Starve the Beast

Looks like more and more Americans are cutting the cord. Four hundred thousand since the start of the year. We did it two and a half years ago and have not missed it. Les Jones is a cord cutter too, and is still getting basic channels because he’s a cable internet customer. I have a FiOS for Business circuit which powers the blog and my home office, but no TV service. When I cut the cord, I didn’t think it was worth 100 bucks a month. Now I don’t think it’s worth 50.

9 Responses to “Starve the Beast”

  1. Todd G says:

    I would if I could get Fox News broadcast feed any other way. Anyone know an alternative way to get FN??? They stream some bits but not the main programs.

  2. Bitter says:

    I admit that I am a little irritated we can’t watch the Olympics streaming events because we cut the cord. But, I agree that it’s not worth it over the long term.
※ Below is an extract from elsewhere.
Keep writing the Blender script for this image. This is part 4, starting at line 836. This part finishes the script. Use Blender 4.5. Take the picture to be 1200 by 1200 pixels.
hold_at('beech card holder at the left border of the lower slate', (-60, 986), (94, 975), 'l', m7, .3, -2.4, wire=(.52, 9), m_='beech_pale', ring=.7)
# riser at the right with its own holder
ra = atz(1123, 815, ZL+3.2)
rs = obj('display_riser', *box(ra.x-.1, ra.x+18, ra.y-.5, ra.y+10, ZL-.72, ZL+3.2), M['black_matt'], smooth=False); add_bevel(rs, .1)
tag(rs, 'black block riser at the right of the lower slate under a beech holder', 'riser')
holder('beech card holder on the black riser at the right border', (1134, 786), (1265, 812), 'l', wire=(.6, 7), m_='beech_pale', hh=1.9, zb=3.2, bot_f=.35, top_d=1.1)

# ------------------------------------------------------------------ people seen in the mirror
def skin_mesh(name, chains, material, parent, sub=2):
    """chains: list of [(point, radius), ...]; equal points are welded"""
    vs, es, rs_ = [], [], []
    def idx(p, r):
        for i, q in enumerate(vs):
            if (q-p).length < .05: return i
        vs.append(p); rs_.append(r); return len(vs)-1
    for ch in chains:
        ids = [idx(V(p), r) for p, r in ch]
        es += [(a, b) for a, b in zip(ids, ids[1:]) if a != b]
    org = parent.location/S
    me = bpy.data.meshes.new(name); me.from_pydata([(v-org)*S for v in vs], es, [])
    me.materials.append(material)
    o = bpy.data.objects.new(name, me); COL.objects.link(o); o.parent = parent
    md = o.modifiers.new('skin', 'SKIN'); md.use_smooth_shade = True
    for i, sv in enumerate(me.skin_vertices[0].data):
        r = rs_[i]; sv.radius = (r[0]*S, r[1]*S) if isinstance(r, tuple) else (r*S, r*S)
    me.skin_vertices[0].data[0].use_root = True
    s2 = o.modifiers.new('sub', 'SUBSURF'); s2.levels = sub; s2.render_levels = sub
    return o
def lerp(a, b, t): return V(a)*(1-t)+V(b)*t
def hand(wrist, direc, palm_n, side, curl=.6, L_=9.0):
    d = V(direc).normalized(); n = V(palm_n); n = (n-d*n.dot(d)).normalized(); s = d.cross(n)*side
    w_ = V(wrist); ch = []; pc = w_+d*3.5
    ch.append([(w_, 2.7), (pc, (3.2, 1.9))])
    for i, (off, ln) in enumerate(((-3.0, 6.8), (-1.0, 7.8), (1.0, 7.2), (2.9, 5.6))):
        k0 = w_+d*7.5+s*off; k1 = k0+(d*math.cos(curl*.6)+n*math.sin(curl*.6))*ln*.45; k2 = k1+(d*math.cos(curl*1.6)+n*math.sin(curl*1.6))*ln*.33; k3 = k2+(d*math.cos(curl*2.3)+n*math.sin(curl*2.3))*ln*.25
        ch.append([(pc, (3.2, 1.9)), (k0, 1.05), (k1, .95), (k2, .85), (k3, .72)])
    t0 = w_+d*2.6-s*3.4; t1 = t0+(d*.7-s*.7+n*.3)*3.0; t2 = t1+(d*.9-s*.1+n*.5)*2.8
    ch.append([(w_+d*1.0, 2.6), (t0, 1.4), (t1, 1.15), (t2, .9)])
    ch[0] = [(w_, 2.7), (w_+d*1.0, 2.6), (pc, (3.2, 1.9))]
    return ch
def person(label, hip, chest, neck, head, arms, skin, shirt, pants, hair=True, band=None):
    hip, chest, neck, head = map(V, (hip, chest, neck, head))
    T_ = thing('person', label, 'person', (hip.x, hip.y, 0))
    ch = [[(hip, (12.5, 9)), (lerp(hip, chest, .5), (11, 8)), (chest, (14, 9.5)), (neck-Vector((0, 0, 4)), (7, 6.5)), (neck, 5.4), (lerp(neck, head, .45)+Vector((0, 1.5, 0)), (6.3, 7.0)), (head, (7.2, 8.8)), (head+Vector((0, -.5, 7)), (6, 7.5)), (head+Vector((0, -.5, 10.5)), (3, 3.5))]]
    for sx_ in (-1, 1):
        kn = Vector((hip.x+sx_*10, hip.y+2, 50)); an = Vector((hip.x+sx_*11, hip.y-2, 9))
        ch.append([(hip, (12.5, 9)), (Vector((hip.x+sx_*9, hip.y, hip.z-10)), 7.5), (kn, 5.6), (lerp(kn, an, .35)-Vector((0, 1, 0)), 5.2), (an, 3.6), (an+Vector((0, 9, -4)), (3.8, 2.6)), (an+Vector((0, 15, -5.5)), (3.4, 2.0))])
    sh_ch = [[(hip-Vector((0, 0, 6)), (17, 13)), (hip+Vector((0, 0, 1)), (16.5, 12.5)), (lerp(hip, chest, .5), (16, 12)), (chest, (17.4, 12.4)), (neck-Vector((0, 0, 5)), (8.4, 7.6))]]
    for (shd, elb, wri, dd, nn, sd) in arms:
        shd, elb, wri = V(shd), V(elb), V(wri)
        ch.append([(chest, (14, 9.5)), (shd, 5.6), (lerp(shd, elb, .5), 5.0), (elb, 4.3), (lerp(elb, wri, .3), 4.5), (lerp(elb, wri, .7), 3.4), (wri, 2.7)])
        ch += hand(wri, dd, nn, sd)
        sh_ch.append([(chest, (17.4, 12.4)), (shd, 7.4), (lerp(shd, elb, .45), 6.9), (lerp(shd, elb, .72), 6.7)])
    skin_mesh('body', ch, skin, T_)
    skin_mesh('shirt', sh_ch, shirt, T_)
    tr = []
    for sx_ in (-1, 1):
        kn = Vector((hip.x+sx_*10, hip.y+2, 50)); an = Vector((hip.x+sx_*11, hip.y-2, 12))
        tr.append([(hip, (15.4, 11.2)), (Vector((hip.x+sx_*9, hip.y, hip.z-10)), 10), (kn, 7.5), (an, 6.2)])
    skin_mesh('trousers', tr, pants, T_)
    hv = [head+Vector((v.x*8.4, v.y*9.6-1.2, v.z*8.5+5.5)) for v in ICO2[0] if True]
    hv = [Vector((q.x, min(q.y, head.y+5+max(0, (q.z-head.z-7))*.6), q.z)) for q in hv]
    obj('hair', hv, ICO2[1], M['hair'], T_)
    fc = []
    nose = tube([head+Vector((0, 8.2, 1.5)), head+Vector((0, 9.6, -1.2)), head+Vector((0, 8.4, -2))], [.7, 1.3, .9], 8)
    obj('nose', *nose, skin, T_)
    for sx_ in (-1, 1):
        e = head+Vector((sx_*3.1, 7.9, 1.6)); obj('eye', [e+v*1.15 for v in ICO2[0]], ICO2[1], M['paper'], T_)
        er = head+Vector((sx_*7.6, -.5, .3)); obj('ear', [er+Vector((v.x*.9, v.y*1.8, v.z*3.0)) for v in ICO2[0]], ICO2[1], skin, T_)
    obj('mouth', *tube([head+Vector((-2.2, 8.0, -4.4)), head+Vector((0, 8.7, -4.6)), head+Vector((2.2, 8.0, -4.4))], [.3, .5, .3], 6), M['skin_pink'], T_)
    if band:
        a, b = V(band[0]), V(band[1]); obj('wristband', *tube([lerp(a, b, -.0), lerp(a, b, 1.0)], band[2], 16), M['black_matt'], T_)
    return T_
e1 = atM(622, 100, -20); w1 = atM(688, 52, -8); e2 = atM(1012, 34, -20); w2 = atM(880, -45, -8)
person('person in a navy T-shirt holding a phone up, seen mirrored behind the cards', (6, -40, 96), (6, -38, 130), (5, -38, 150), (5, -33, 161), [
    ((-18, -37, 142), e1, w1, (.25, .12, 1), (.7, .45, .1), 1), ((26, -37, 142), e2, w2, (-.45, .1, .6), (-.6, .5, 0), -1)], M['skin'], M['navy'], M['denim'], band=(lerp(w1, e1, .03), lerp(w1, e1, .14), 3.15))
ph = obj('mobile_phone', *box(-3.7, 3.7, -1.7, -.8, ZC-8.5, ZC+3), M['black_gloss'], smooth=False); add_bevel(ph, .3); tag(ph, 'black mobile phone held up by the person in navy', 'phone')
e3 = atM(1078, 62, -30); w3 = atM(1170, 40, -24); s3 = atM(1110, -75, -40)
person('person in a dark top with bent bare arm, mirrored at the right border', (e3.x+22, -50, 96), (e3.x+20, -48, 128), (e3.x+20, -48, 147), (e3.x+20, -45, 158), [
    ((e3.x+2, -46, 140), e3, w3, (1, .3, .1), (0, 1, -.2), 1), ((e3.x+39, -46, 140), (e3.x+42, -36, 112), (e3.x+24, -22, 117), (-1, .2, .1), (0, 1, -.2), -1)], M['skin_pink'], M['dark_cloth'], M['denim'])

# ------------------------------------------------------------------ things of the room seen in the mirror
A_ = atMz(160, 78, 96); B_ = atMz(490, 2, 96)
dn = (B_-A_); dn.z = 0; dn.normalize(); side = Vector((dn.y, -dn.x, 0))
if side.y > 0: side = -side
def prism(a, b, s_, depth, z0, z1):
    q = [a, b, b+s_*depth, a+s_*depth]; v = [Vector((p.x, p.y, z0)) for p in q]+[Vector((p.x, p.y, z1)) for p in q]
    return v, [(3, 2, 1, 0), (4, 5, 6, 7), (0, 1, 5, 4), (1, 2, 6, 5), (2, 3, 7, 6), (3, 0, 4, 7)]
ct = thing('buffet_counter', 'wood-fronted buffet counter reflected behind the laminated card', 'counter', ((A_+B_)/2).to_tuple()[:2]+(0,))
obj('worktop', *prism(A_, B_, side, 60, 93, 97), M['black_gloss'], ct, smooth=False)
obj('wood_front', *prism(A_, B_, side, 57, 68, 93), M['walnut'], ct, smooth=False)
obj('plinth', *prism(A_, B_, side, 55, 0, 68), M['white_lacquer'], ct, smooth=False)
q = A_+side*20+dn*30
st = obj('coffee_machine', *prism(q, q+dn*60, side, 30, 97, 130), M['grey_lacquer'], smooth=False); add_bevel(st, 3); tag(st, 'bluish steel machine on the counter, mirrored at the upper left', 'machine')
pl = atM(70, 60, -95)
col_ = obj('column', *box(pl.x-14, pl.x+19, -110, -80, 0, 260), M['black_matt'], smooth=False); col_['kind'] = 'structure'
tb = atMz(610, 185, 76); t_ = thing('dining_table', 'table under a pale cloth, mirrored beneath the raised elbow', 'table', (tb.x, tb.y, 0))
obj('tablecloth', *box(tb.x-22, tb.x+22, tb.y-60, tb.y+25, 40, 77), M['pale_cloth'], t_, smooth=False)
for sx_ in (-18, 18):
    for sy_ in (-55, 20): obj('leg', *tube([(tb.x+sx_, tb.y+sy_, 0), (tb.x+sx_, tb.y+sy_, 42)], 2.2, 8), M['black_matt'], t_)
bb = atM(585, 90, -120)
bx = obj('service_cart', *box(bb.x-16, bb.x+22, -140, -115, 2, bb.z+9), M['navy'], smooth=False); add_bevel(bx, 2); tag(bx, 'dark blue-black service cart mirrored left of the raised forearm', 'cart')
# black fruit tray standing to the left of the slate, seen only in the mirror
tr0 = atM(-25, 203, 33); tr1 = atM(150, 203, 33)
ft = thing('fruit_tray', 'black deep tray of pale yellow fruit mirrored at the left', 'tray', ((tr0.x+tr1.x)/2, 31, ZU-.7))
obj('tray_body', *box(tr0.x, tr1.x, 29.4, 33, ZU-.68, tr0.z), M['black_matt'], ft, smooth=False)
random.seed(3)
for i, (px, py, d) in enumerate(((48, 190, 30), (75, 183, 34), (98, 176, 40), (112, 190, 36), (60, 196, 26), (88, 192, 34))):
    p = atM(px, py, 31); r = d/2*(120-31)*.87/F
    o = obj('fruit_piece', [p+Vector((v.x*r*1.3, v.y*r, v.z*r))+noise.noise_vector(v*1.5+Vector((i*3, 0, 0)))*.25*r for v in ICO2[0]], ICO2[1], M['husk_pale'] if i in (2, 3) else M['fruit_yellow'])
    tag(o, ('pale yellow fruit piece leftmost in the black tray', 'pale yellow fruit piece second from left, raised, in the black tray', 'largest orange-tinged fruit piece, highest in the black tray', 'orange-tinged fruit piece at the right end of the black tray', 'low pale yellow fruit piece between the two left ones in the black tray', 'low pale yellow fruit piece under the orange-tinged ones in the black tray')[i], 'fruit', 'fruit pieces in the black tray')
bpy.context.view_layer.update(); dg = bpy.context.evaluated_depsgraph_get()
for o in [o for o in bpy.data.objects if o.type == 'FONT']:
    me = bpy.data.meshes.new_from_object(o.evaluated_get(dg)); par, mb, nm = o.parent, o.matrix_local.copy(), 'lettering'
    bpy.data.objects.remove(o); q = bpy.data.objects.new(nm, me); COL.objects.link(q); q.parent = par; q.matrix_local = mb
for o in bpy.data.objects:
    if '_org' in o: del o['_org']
    I should add that it’s the first time I’ve ever been frustrated by the lack of cable.

  3. Heather from AK says:

    I’m pretty sure we’re going to cut the cord when our “year of discounts” is up come Christmas.

  4. Resist says:

    Now if we could just get more people to cut the cord with the IRS.

  5. HerrBGone says:

    I cut the cord something like fifteen years ago. (Middle of Babylon 5’s fifth season whenever that was…) Haven’t really missed it.

  6. Skippy says:

    I cut the cord about a year ago. I occasionally miss it- I’d like to watch more of the olympics, and occasional other sporting events, but it’s not worth $1000/yr.

    The thing is I’d be willing to pay plenty for those events if we’d unbundle them. The current TV model is a relic of analog television networks, and it’s no longer relevant or necessary in the modern era of streaming video. Instead, the media corporations have become cartels that maintain tight control over their product, trying to squeeze every last dime out of a fading business model instead of giving in to market demand.

    The MPAA and RIAA like to blame piracy for their ills. I doubt the cable networks are far behind. In truth, they aren’t offering the convenience and the service the modern consumer demands, so many turn to alternative sources to get what they want. The RIAA begrudgingly gave in to online music downloads. With more people looking for ways to trim their budgets and realizing that pay TV just isn’t worth it, maybe finally the cable companies will start to get with the program.

  7. John A says:

    I have been Internet-only for perhaps ten years, even “basic” package is too much money for me.

    But I watch television shows. Not much of the “premium” (HBO, CineMax, SHO, etc), true, but a number of “over-the-air” entertainment shows are available a few hours after broadcast. Including some non-US shows such as “Vera,” a non-BBC show acout an Inspector in the police, and “the Listener” about a partial-telepath (!) working with Vancouver police, and 13 years worth of a show rhat recently ended “Blue Heelers” about rural/suburban police in Australia.

    I suppose if Usenet dies I will have to get some more limited substitute. I have heard some (Roku??) are fairly cheap per month.

  8. chris says:

    I’ve tried to deal with the asswipes at directv about trading the stuff I don’t watch for a deal on the 20 or so channels I watch. They put channels like Discovery & History channels in the top tier group so it’s $80.00 a month for the stuff I watch I offered to trade them all the sports, religion, shopping, foreign language, baby, cnn & the rest of this ilk for the stuff I want. They tell me Oh! so sorry but we don’t offer anything ala cart. What about Playboy & the other porno channels I ask. I can buy those singly & by the hour if I want. Somehow they don’t have an answer for that. They don’t make those decisions.

    • Skippy says:

      Call and say you want to end your directv service. You’ll be bounced to some specialist who’s job is to keep you from cutting the cord. They’ll offer you all sorts of deals. You may be able to negotiate with this person.

      I had to run the gauntlet of special offers to be permitted to end my service. You might stand a chance of getting what you want with this gambit, but they might call your bluff, too.